Deu nomes, datas e uma informação surpreendente para aquela época:
dirigentes do Foro em outros países estavam conectados com o PT de São Paulo
por uma rede internacional de computadores.
Fui para o Uruguai e consegui confirmar a história de José Carlos Graça
Wagner.
Cheguei até o deputado Jose Bayard, da Vertente Artiguista da Frente
Ampla. No seu gabinete no Congresso, havia um computador ligado em rede com São
Paulo, pelo qual se comunicava com a direção nacional do PT em tempo real. ‘Vamos ampliar isso’, garantiu o deputado. Fiquei impressionado.

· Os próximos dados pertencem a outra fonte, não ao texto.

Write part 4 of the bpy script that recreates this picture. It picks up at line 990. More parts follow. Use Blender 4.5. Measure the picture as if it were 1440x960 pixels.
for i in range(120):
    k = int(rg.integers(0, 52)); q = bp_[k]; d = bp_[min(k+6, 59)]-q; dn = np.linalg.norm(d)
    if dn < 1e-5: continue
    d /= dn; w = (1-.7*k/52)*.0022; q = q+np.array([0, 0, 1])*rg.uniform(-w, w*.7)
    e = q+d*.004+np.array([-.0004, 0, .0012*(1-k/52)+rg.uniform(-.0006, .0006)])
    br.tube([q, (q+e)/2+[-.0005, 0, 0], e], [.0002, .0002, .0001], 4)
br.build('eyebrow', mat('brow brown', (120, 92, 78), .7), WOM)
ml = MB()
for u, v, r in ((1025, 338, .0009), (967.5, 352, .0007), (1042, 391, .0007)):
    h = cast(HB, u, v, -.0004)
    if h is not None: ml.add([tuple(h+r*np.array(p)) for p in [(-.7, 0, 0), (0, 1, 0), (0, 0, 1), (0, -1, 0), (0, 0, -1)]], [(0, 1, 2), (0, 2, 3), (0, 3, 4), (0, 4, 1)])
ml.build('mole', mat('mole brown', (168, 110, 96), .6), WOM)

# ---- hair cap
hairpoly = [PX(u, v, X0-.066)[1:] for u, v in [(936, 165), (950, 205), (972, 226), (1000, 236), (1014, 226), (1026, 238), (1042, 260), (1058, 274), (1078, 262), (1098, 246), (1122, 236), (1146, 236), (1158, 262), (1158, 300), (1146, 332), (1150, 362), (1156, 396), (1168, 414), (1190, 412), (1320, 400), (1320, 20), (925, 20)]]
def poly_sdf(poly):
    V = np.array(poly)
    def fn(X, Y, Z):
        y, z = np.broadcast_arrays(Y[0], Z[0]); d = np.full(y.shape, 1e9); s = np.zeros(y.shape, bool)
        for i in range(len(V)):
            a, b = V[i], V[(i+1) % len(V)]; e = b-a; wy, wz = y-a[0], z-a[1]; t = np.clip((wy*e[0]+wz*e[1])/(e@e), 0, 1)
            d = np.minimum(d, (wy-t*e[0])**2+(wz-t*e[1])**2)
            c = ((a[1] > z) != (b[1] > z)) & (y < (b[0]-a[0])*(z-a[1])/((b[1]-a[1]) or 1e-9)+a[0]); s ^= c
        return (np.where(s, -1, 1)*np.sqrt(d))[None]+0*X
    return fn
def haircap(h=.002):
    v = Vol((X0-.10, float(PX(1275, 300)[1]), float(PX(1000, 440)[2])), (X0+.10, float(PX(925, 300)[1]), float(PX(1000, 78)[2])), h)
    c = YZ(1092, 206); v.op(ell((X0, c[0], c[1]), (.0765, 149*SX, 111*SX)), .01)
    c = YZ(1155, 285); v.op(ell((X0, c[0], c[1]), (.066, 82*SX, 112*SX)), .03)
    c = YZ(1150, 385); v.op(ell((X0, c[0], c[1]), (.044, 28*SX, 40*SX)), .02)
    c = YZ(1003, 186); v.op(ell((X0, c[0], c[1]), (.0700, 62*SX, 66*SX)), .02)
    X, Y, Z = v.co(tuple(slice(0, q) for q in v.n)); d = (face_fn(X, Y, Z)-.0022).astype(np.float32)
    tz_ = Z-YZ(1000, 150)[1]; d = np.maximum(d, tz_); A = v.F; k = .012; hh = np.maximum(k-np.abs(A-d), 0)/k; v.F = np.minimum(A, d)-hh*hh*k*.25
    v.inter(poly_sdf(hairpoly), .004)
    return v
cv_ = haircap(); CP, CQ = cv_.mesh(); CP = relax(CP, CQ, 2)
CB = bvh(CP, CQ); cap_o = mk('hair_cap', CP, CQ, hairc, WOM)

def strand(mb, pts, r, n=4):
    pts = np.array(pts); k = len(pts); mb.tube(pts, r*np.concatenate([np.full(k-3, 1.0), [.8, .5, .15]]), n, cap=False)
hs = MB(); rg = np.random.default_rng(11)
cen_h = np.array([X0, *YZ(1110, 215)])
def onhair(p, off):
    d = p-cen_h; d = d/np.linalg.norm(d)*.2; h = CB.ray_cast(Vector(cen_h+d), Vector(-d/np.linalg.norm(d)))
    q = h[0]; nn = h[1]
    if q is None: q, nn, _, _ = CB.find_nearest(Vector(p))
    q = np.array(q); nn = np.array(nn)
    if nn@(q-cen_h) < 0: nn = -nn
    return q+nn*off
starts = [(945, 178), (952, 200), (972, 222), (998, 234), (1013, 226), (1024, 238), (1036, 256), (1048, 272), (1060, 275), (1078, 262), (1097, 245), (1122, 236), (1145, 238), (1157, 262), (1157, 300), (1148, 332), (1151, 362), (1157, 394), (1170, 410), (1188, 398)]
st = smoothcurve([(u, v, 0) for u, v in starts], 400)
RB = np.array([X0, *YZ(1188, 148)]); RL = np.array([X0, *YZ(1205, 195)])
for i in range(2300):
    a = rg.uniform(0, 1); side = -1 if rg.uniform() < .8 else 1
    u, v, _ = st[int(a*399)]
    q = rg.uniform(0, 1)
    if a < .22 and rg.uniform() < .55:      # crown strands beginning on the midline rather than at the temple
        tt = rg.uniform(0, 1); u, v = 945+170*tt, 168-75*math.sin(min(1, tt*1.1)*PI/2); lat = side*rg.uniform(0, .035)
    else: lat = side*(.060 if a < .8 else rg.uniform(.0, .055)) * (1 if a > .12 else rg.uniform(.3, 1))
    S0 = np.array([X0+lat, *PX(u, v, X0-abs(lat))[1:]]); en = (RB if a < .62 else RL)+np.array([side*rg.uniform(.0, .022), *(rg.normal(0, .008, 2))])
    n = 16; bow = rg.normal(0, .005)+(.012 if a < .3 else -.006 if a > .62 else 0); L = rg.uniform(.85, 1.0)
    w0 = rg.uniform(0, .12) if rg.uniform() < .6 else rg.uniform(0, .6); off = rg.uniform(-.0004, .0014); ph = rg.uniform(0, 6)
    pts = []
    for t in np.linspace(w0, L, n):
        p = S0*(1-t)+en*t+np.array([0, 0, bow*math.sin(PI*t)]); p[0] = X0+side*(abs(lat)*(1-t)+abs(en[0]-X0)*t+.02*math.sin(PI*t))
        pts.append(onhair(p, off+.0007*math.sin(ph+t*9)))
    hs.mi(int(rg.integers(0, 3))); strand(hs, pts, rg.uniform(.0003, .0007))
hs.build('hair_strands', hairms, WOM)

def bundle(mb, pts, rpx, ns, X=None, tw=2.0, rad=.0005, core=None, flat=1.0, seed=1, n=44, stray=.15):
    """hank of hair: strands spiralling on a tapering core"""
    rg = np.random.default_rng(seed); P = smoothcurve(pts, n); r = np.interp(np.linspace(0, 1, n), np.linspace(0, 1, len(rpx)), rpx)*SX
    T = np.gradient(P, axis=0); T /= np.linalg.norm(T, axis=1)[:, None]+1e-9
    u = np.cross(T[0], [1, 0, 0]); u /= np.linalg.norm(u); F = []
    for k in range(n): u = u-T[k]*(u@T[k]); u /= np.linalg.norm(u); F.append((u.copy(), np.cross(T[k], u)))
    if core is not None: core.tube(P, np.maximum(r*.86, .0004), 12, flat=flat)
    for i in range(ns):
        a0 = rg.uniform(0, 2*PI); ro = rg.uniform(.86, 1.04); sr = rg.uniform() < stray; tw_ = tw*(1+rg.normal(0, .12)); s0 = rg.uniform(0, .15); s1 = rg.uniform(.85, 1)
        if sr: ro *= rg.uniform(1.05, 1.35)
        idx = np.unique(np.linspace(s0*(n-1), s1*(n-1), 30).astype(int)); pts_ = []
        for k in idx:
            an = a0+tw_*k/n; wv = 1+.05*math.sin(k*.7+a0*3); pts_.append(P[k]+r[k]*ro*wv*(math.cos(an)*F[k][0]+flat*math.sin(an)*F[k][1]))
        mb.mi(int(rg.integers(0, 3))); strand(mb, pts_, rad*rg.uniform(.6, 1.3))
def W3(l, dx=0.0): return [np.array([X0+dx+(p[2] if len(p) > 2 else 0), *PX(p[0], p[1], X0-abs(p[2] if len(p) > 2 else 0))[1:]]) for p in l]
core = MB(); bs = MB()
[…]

Numa época em que os celulares eram uma novidade caríssima e a internet
engatinhava, uma rede privada internacional de computadores era algo no mínimo
ousado.
Apurei que os Tupamaros, movimento guerrilheiro atuante durante a
ditadura uruguaia, sabiam de onde vinha, e onde estava guardado o dinheiro do
Foro de São Paulo.
Depois de uma negociação difícil, fui avisado que me procurariam no meu
hotel.
Dois dias depois, na esquina da avenida 18 de Julio com Calle Yaguarón, por volta das 11h30, um
Citroen 2CV, com dois homens jovens me recolheu. Sentei atrás.

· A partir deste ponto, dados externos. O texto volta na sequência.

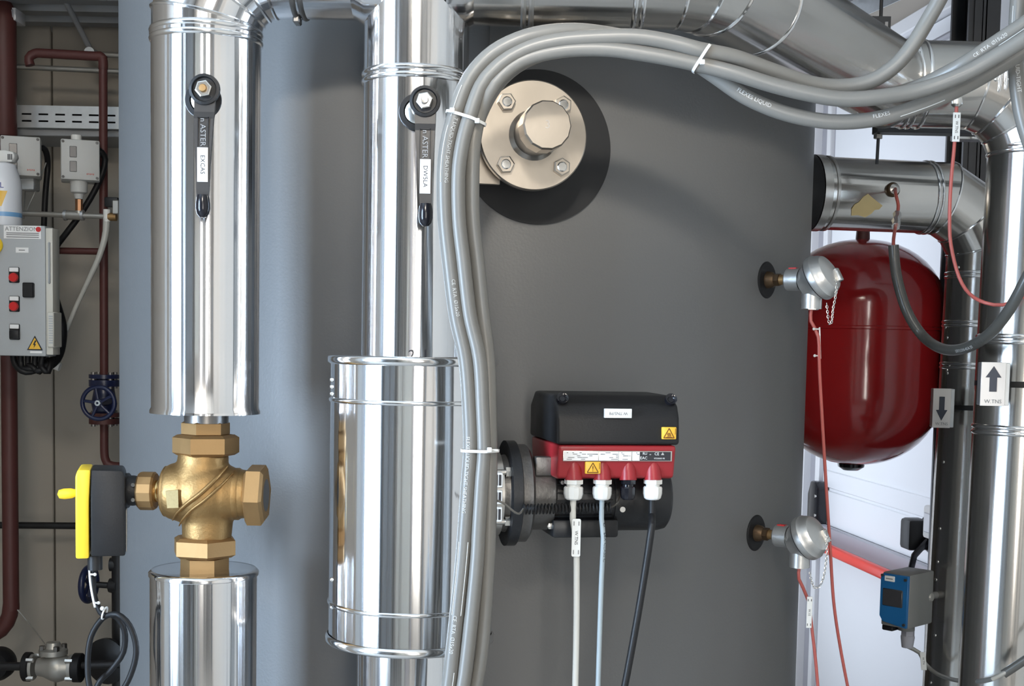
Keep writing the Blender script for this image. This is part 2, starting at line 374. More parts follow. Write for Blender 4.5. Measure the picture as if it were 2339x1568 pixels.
# right wall: seen at a grazing angle, runs away from the camera
_pf, _pn = Vector((1.18, 5.0, 0)), Vector((1.27, 4.2, 0))
WR = Fr(_pn, (_pn-_pf))
def right_wall():
    x0, _ = WR.L(1853, 700); x1, _ = WR.L(1900, 700)
    xf = -1.35
    xe = x1+1.95
    zt = WR.L(2130, 52)[1]
    o = MB(WR).box(xf, x0, .02, .18, 0, 3.42).box(xe, 7.2, .02, .18, 0, 3.42).box(x0, xe, .02, .18, zt+.05, 3.42).build('wall_right', 'wall_rear', smooth=False); struct(o)
    # frame of the door: white, grey and white strips at its far jamb, and the head
    t = thing('door_1', 'x', 'x', WR.w(x1, 0, 0)); del t['label']; del t['category']; struct(t)
    wj = x1-x0
    MB(WR).box(x0, x0+wj*.25, -.03, .06, 0, zt+.05, .004, 1).build('door_frame', 'frame_white', t)
    MB(WR).box(x0+wj*.25, x0+wj*.62, .0, .06, 0, zt+.01, .002, 1).build('seal', 'frame_grey', t)
    MB(WR).box(x0+wj*.62, x0+wj*.80, -.012, .06, 0, zt, .003, 1).build('stop', 'frame_white', t)
    MB(WR).box(x0+wj*.80, x0+wj*.88, .004, .06, 0, zt, .001, 1).build('gap_seal', 'frame_grey', t)
    MB(WR).box(x0+wj*.25, xe, -.03, .06, zt, zt+.05, .004, 1).build('door_head', 'frame_white', t)
    lf = MB(WR).box(x1-wj*.12, xe, .0, .05, .02, zt-.005, .003, 1).build('door_leaf', 'door_white', t)
    # reflected lines on the glossy leaf, put into its shape as raised bands
    for (pa, pb) in (((1905, 1078), (1905, 1118)), ((1905, 1124), (1905, 1205)), ((1905, 1212), (1905, 1232))):
        za = WR.L(*pa)[1]; zb = WR.L(*pb)[1]
        MB(WR).box(x1-wj*.05, xe-.01, -.006, .004, zb, za, .003, 1).build('rail', 'door_white', t)
    # panic bar on the door
    xb0, zb0 = WR.L(1893, 1256, -.09); zb = zb0
    xh, zh = WR.L(1862, 1160, -.05)
    pbt = thing('panic_bar', 'red panic bar with black end housings across the white door', 'door bar', WR.w(xh, -.05, zb))
    xm0 = WR.L(1843, 1150, -.05)[0]; xm1 = WR.L(1864, 1150, -.05)[0]
    za = WR.L(1862, 1105, -.07)[1]; zc = zb-.05
    MB(WR).prism([(xm0+.02, zc), (xm0, zc+.05), (xm0, za-.05), (xm0+.03, za), (xm1-.03, za), (xm1, za-.02), (xm1, zc+.02), (xm1-.03, zc)], -.05, -.002, .008, 2).build('housing', 'black_gloss', pbt)
    for pp in ((1862, 1134), (1861, 1178)):
        xx, zz = WR.L(*pp, -.051); MB().cyl(WR.w(xx, -.048, zz), -WR.y, .006, .004, 12).build('screw', 'zinc', pbt)
    xm2, _ = WR.L(2062, 1220, -.09); xm3, _ = WR.L(2110, 1220, -.09)
    MB(WR).box(xm1-.02, xm2+.03, -.105, -.072, zb-.018, zb+.018, .012, 3).build('bar', 'bar_red', pbt)
    MB(WR).box(xm1-.02, xm2+.25, -.03, -.008, zb-.005, zb+.055, .004, 1).build('back_plate', 'frame_grey', pbt)
    xh2, zh2 = WR.L(2085, 1222, -.09)
    MB(WR).box(xm2+.03, xm3-.05, -.115, -.05, WR.L(2080, 1258, -.1)[1], WR.L(2080, 1186, -.1)[1], .012, 2).build('housing', 'black_plastic', pbt)
    xk, zk = WR.L(2112, 1218, -.06)
    MB().lathe([(0, 0), (.062, 0), (.062, .03), (.052, .042), (0, .042)], 28, axis_frame(WR.w(xk, -.012, zk), -WR.y)).build('lock_disc', 'black_gloss', pbt)
    xa_, za_ = WR.L(2104, 1236, -.08); xb2, zb2 = WR.L(2080, 1304, -.11)
    MB().tube([WR.w(xa_, -.06, za_), WR.w((xa_+xb2)/2, -.10, (za_+zb2)/2), WR.w(xb2, -.11, zb2)], .014, 8, flat=.5).build('lever', 'black_gloss', pbt)
    xw0, zw0 = WR.L(2113, 1228, -.14); xw1, zw1 = WR.L(2150, 1163, -.14)
    t2 = thing('lock_box', 'small clear-fronted white box beside the black lock on the door', 'lock box', WR.w(xw0, -.1, zw0))
    MB(WR).box(xw0, xw1+.1, -.15, -.05, zw0, zw1, .008, 2).build('case', 'white_plastic', t2)
    MB(WR).box(xw0+.012, xw1+.06, -.153, -.148, zw0+.018, zw1-.02, .003, 1).build('front_pane', 'clear_plastic', t2)
    MB(WR).box(xw0+.02, xw1+.08, -.052, -.004, zw0+.02, zw1-.02).build('base', 'white_plastic', t2)
right_wall()

# steel column behind the right-hand pipes, with the wall beyond
def column():
    Y = 3.35
    a = at(2213, 50, Y); b = at(2285, 50, Y)
    o = MB().box(a.x, b.x, Y, Y+.012, 0, 3.42).box(a.x, b.x, Y+.13, Y+.142, 0, 3.42).box((a.x+b.x)/2-.006, (a.x+b.x)/2+.006, Y, Y+.14, 0, 3.42)\
        .box(a.x+.012, a.x+.018, Y-.006, Y, 0, 3.42).box(a.x+.034, a.x+.040, Y-.004, Y, 0, 3.42).build('steel_column', 'column', smooth=False)
    tag(o, 'dark steel column rising behind the right-hand insulated pipes', 'column')
column()

# ------------------------------------------------------------------ buffer tank
TX, TY, TR = -.0997, 2.798, .698
def tank_point(ang, z, off=0.0):
    n = Vector((math.sin(ang), -math.cos(ang), 0)); return Vector((TX, TY, z))+n*(TR+off)
def tank_hit(px, py):
    return ray_cyl(px, py, (TX, TY, 0), (0, 0, 1), TR)
tank = thing('buffer_tank', 'large matt grey cylindrical tank standing behind the shiny pipes', 'tank', (TX, TY, 0))
MB().lathe([(0, .06), (TR-.02, .06), (TR, .08), (TR, 3.05), (TR-.03, 3.10), (0, 3.16)], 256, Matrix.Translation((TX, TY, 0))).build('shell', 'tank_grey', tank)
MB().lathe([(0, 0), (TR-.08, 0), (TR-.08, .07), (0, .07)], 64, Matrix.Translation((TX, TY, 0))).build('plinth', 'black_rubber', tank)
def tank_strip():
    a = tank_hit(1118, 100); b = tank_hit(1184, 100)
    aa = math.atan2(a.x-TX, -(a.y-TY)); ab = math.atan2(b.x-TX, -(b.y-TY))
    vs = []; fs = []; n = 8
    z1 = at(1150, 300, 2.1).z
    for z in (z1, 3.0):
        for i in range(n+1):
            t = aa+(ab-aa)*i/n
            vs += [tank_point(t, z, .0025), tank_point(t, z, -.004)]
    w = 2*(n+1)
    for i in range(n): fs.append([2*i, 2*i+2, w+2*i+2, w+2*i])
    for i in (0, n): fs.append([2*i, 2*i+1, w+2*i+1, w+2*i])
    fs.append([2*i for i in range(n+1)]+[2*i+1 for i in range(n, -1, -1)])
    MB().add(vs, fs).build('cover_strip', 'tank_grey', tank, ang=20)
tank_strip()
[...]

No caminho me explicaram que a fonte conversaria comigo num bar, mas não
poderia perguntar seu nome, anotar e nem registrar o endereço. Pediram que eu
me abaixasse naquele banco apertado. Rodaram
mais uns 10, 15 minutos. Pararam.
Havia um bar acanhado, uma portinha. Mandaram que eu entrasse e fosse até
os fundos. Entrei.
Ele estava lá. Barba de dois, três dias, óculos escuros, cara redonda,
japona de lã preta, cabelos grisalhos, gordinho. Na mesa, um solitário copo de vinho tinto. Fez
sinal. Sentei.
Foi logo falando: ‘O dinheiro deles vem de Cuba e também de doadores de
campanha aqui do Uruguai e de outros países. Eles têm uma conta em dólares no Citibank em
Montevideo. Quando precisam de dinheiro vivo, sacam e atravessam a fronteira
por Rivera, ou qualquer outro lugar por onde possam passar de carro ou a pé sem
despertar suspeitas, e sem correr o risco de serem roubados. Sempre usam seguranças quando precisam transportar
dinheiro para o Brasil. São pacotes de dólares. É tudo o que eu sei’.
Tentei argumentar, pedir mais detalhes, queria saber quem administrava a
conta, mas o homem não quis conversa: ‘É tudo o que posso dizer’.

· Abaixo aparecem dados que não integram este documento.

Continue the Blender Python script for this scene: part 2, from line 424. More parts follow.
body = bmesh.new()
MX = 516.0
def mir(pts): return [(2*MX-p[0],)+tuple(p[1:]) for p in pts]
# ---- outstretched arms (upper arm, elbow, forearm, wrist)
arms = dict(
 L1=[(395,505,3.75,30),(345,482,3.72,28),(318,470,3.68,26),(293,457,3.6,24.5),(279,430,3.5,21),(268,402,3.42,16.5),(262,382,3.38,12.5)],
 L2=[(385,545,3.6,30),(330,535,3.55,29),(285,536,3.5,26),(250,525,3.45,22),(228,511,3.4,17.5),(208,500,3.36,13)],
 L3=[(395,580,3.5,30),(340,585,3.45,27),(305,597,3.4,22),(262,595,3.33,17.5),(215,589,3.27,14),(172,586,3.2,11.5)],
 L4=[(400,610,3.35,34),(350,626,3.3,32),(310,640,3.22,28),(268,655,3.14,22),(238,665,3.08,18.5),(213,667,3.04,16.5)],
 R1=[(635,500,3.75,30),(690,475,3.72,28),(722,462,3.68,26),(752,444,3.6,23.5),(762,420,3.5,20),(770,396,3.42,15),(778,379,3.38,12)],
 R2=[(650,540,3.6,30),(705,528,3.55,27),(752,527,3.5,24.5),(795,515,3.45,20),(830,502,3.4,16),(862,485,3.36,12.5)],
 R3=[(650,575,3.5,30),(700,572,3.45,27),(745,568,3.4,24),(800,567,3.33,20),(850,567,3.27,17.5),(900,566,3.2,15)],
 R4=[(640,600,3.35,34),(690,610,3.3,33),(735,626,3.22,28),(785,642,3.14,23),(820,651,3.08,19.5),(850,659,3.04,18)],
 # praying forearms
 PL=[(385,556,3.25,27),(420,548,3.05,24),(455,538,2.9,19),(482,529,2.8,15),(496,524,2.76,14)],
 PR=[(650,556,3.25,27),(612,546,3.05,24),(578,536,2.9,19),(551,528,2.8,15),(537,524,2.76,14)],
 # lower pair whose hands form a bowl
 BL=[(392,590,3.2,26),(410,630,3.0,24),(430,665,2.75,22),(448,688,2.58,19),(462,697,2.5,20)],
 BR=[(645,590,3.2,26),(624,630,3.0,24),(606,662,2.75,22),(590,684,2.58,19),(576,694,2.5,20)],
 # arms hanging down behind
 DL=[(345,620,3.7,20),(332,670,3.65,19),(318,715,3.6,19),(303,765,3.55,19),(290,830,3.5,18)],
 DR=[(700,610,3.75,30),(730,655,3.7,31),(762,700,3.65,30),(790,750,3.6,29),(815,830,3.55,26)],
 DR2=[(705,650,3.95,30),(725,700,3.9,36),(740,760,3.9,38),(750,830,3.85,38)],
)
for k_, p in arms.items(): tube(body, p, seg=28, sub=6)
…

Voltamos e fiquei no mesmo ponto da 18 de Julio. Chovia e fazia frio.
Era uma informação importante, mas impossível de ser checada, tanto que
não publiquei. Só agora, com os
resultados da Lava-Jato, decidi revelar.
Cheguei em Buenos Aires no dia 21 de julho. Nas conversas com os
argentinos, consegui aprofundar bastante a apuração.
Conversei com os deputados Graciela Fernandez Meijire e Carlos Chacho
Alvarez; Jorge Kreyness, dirigente do Partido Comunista da Argentina; e
sindicalistas como Víctor de Genaro, da Central dos Trabalhadores da Argentina.
Todos apostavam firme na eleição de Lula e na integração da esquerda
latino-americana.
Para Kreyness, o papel do Foro de São Paulo era uma frente de esquerda
organizada com ‘unidade na adversidade’.
O mais incrível é que, ao longo dos últimos 23 anos, o projeto de poder
do PT e da esquerda latino-americana, avançou sem qualquer reação dos
adversários, seja por falta de informação e capacidade de articulação, por
terem subestimado o partido e seus aliados, ou ainda porque, como revelou a
Lava-Jato, boa parte destes adversários foram comprados pelo esquema de suborno
envolvendo o mensalão, a Petrobras, financiamentos do BNDES, e outras fontes de
dinheiro público, exatamente como denunciou José Carlos Graça Wagner, morto em
2006.
Presidentes de vários países tiveram sua propaganda política, obras e
planos de governos financiados com recursos do Tesouro, empresas e bancos
públicos, numa farra de 13 anos que jogou o Brasil na pior crise econômica e
política da sua história e cujas consequências se tornaram imprevisíveis.”